BioCleanair is a company specialising in innovative air purification solutions for both residential and professional environments. Their existing logo felt outdated — it didn't reflect the modern, trustworthy, and eco-conscious positioning the brand was aiming for.
I took on the redesign as a personal initiative, working from a brief I constructed myself based on the company's vision (healthy environments for all) and mission (effective, sustainable air quality solutions). The goal was to produce a visual identity that could work across all media — from digital favicon to large-format signage.

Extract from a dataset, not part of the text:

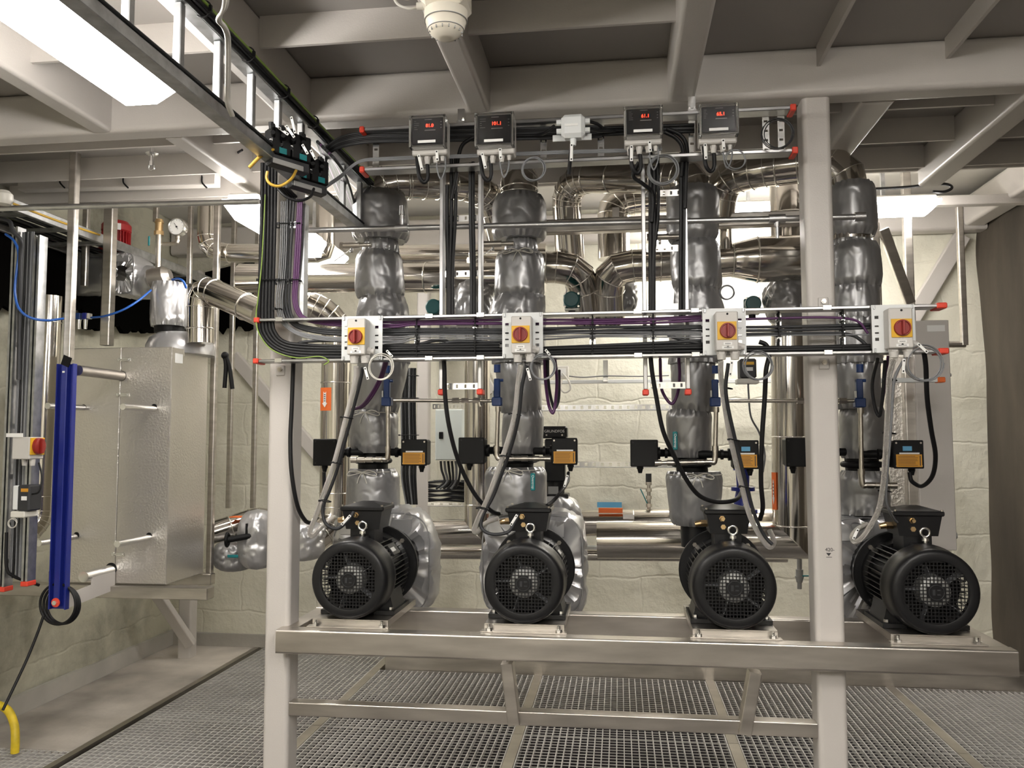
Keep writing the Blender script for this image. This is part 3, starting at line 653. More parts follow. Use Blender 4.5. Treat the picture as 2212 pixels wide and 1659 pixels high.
sbox(1584, 952, 1637, 1012, 1, 'black switch box with amber label and blue tape right of the third column', 1515, True)
sbox(1931, 952, 1992, 1011, 1, 'black switch box with amber label and blue tape right of the fourth column', 1880, True)
# ---- slim blue differential pressure valves with their nickel pipes
def bluevalve(x, y0, y1, pipe, lab, lab2, Y=3.2):
    a, b_ = at(x, y1, Y), at(x, y0, Y); t = thing('pressure_sensor', lab, 'valve', tuple(a)); H = b_.z - a.z
    q = MB(); q.cyl(b_ - V(0, 0, .03), b_, .013, seg=14); q.box(a.x - .012, a.x + .012, Y - .012, Y + .012, a.z + H * .2, a.z + H * .66, .003); q.build('body', 'valve_blue', t)
    MB().box(a.x - .019, a.x + .019, Y - .018, Y + .018, a.z, a.z + .034, .003).build('base_block', 'valve_blue', t)
    MB().cyl(a + V(-.012, 0, H * .62), a + V(.024, 0, H * .62), .006, seg=10).build('bleed_screw', 'valve_blue', t)
    MB().box(a.x - .018, a.x - .0125, Y - .014, Y - .004, a.z + .036, a.z + .06).build('rating_label', 'paper', t)
    pts = [at(x + 2, y1 + 1, Y)] + [at(*p, Y) for p in pipe]
    b = MB(); b.sweep(pts[:2], .0085, 12)
    e = pts[1]; f = pts[2]; k = pts[-1]; sgn = 1 if k.x > e.x else -1
    b.tube([e, e + V(0, 0, -.012), f + V(sgn * -.0, 0, 0), f + V(sgn * .014, 0, 0)], .0105, 12)
    b.cyl(f + V(sgn * .012, 0, 0), k, .0085, seg=12)
    for u in (.25, .55, .8): c = f.lerp(k, u); b.cyl(c - V(.012, 0, 0), c + V(.012, 0, 0), .0125, seg=6)
    b.cyl(k - V(sgn * .006, 0, 0), k + V(sgn * .018, 0, 0), .013, seg=6)
    b.cyl(e + V(0, 0, .0), e + V(0, 0, .02), .0125, seg=12); c = pts[0]; b.cyl(c, c - V(0, 0, .02), .0115, seg=12)
    b.build('nickel_pipe', 'nickel', label=lab2, cat='pipe')
bluevalve(836, 790, 877, [(838, 975), (836, 992), (768, 994)], 'slim dark blue sensor valve beside the leftmost column', 'nickel elbow pipe hanging below the leftmost blue sensor valve')
bluevalve(1074, 788, 877, [(1073, 975), (1076, 990), (1180, 991)], 'slim dark blue sensor valve left of the second column', 'nickel elbow pipe in front of the second column')
bluevalve(1545, 790, 878, [(1545, 975), (1543, 998), (1425, 1000)], 'slim dark blue sensor valve right of the third column', 'nickel elbow pipe in front of the third column')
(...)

The design direction was built around a colour-driven concept: green for nature and health, blue for air and purity — with a gradient linking the two to visually represent their complementarity. This was more than an aesthetic choice; it embedded the brand's core message directly into the logo itself.
I also decided to design multiple usage variants from the start: a full signature logo, a simplified favicon, and a vertical communication banner format. A single logo that can't adapt isn't a real brand asset — so adaptability was baked into the process rather than treated as an afterthought.
A complete brand identity package, ready to deploy across all formats:
Full logo, colour palette, typography specimen, and usage examples from the brand identity deliverable.
Designing without a brief handed to you forces you to think like a strategist before you think like a designer. Writing my own brief — defining the brand's values, audience, and communication goals — made every design decision feel grounded rather than arbitrary.
I also discovered how much a logo lives or dies in its smallest form. Testing each variant at favicon size early in the process saved a lot of rework and pushed me toward cleaner, bolder shapes from the start. Constraints are a feature, not a bug.